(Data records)

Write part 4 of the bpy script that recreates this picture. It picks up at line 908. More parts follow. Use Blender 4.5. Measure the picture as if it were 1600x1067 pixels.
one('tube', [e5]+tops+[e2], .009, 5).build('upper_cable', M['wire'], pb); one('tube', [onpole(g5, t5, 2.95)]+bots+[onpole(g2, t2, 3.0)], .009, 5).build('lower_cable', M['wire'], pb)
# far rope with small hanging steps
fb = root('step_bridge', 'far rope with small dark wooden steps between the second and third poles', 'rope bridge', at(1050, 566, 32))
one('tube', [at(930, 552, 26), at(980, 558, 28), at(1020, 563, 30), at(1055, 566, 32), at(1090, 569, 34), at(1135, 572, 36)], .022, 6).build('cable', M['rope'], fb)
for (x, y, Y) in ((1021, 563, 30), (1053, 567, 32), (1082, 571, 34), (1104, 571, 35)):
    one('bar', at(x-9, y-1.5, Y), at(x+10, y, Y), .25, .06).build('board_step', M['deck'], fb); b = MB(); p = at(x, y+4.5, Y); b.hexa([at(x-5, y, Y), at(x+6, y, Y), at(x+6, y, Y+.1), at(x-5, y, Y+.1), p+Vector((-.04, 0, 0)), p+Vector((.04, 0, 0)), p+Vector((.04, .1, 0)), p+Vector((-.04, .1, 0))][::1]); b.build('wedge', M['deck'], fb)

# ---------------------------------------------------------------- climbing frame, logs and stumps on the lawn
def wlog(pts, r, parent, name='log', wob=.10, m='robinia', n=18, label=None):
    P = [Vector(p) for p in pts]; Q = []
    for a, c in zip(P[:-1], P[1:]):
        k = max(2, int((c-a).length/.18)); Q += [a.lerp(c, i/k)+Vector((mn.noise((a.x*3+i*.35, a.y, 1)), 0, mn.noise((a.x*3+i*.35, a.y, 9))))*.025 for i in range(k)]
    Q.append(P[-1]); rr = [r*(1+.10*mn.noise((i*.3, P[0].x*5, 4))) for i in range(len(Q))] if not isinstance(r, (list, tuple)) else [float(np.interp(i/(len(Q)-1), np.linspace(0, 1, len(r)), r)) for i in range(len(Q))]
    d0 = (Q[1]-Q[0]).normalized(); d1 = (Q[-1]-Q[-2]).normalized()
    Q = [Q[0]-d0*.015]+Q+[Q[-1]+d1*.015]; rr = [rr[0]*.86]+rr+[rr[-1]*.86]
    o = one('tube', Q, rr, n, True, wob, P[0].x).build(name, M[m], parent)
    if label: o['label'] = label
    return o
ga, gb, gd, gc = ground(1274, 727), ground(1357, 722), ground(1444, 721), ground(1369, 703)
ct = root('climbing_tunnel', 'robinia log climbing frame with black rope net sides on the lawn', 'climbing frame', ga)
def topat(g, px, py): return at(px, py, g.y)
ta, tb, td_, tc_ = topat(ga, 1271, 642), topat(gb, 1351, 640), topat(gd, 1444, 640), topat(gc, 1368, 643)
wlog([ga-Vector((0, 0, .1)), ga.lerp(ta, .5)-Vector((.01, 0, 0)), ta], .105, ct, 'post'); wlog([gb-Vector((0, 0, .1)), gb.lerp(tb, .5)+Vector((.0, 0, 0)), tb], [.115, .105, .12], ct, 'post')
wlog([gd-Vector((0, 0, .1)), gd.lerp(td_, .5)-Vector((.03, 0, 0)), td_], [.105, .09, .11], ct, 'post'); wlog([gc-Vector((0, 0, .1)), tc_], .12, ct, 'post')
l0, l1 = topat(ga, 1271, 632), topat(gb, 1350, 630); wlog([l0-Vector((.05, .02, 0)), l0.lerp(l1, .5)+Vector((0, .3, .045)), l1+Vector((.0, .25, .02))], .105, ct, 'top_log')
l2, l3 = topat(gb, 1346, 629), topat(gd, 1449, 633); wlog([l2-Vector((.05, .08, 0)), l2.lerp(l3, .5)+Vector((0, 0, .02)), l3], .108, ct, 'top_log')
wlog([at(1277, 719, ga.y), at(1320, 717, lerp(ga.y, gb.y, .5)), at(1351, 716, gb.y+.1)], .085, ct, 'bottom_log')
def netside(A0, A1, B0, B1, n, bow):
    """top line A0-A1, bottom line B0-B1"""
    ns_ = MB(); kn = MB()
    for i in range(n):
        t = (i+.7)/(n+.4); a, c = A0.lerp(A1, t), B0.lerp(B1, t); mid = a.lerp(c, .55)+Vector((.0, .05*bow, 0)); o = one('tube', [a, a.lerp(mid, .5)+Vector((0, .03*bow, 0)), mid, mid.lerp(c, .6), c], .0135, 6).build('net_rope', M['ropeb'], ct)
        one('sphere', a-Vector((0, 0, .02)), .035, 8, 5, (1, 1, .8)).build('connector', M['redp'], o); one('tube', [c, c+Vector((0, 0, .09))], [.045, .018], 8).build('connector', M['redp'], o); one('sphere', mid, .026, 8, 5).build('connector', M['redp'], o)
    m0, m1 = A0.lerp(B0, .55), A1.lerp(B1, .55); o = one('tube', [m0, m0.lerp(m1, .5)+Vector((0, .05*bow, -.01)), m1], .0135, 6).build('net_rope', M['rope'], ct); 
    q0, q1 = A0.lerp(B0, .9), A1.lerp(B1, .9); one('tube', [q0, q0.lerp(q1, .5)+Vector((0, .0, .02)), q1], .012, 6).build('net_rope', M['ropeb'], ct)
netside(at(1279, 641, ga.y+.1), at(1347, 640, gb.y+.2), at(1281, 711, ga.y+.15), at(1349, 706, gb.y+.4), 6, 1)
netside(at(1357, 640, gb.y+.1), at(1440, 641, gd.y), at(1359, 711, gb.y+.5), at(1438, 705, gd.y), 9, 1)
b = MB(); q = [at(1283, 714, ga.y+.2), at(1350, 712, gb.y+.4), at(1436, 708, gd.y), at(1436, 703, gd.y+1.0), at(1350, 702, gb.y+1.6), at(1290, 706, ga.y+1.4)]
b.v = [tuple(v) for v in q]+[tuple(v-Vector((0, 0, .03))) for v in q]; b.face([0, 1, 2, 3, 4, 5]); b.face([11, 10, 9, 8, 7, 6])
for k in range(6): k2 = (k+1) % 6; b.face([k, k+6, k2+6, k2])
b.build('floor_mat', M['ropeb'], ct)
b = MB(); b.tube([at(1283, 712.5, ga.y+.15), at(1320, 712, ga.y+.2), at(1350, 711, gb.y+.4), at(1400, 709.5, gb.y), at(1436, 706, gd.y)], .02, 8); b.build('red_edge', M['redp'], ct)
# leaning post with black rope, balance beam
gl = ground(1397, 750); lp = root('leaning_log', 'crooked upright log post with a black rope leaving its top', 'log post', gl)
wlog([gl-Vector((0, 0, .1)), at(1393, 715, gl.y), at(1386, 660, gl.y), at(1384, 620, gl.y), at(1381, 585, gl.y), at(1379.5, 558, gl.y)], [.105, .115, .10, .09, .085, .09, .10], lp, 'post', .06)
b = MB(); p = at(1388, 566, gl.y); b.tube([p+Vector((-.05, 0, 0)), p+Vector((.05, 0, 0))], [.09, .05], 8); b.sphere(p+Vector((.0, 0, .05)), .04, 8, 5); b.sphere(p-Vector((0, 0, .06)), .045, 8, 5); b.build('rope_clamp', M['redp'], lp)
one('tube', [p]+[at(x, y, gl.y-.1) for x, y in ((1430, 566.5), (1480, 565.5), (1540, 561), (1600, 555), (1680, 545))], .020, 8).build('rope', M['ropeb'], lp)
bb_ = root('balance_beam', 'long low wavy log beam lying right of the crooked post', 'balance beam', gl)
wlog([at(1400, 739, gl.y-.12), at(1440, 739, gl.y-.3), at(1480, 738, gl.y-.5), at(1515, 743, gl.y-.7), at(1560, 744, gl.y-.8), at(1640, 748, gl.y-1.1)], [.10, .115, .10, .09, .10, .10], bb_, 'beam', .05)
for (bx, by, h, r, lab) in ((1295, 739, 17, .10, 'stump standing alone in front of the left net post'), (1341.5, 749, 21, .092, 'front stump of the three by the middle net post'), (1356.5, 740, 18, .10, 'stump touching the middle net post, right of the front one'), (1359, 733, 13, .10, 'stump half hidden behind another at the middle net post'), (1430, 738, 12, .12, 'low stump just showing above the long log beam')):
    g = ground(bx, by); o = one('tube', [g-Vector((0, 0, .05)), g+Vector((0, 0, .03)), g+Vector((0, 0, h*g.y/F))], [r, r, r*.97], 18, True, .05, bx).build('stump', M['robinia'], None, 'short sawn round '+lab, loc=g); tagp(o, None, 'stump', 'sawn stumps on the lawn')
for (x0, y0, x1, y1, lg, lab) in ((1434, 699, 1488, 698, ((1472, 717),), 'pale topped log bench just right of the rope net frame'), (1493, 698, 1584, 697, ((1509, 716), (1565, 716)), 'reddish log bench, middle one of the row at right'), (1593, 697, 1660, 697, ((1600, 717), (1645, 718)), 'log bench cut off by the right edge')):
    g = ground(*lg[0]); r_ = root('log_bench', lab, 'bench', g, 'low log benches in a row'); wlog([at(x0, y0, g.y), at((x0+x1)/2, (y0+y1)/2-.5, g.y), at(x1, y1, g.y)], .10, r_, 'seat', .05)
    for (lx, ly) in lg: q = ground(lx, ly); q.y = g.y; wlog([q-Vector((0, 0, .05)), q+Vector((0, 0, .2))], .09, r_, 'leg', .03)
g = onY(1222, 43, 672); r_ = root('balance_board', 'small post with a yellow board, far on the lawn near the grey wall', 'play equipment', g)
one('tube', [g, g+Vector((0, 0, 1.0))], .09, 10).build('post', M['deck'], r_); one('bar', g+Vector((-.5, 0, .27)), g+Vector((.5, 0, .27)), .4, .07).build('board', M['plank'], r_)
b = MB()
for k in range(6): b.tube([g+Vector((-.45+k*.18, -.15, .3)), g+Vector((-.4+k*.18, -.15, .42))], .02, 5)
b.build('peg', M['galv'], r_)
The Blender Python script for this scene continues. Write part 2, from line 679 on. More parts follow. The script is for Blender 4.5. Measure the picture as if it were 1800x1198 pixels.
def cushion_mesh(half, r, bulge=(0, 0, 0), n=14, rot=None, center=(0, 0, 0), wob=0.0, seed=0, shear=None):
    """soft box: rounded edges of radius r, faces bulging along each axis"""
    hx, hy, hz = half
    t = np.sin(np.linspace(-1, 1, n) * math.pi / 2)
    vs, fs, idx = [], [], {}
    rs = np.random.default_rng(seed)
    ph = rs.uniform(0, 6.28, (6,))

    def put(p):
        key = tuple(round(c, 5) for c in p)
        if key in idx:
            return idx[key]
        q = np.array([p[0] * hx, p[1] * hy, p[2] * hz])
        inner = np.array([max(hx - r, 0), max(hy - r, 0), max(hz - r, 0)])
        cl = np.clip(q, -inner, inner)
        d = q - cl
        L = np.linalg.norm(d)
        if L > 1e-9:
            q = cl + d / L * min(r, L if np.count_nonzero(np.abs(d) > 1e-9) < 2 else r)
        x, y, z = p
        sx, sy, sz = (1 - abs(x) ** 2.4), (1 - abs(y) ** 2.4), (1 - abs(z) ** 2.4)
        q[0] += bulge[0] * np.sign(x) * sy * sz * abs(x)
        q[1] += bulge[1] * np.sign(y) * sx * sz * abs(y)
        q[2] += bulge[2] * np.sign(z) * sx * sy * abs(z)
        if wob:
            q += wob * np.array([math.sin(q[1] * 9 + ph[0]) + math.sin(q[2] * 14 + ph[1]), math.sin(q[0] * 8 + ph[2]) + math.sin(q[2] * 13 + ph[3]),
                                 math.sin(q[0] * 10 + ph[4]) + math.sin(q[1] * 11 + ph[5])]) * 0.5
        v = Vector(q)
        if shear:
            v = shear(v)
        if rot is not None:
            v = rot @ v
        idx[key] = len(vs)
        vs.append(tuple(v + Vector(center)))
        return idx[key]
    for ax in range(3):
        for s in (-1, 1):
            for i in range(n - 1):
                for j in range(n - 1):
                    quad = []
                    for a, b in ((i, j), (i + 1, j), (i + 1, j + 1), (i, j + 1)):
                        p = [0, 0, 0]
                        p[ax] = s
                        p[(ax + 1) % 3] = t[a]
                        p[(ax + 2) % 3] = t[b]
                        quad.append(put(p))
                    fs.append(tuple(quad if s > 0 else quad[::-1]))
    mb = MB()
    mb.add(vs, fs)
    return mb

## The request
Copy each line containing the word "Measure" from the data.

## Answer for this exercise
Write part 4 of the bpy script that recreates this picture. It picks up at line 908. More parts follow. Use Blender 4.5. Measure the picture as if it were 1600x1067 pixels.
The Blender Python script for this scene continues. Write part 2, from line 679 on. More parts follow. The script is for Blender 4.5. Measure the picture as if it were 1800x1198 pixels.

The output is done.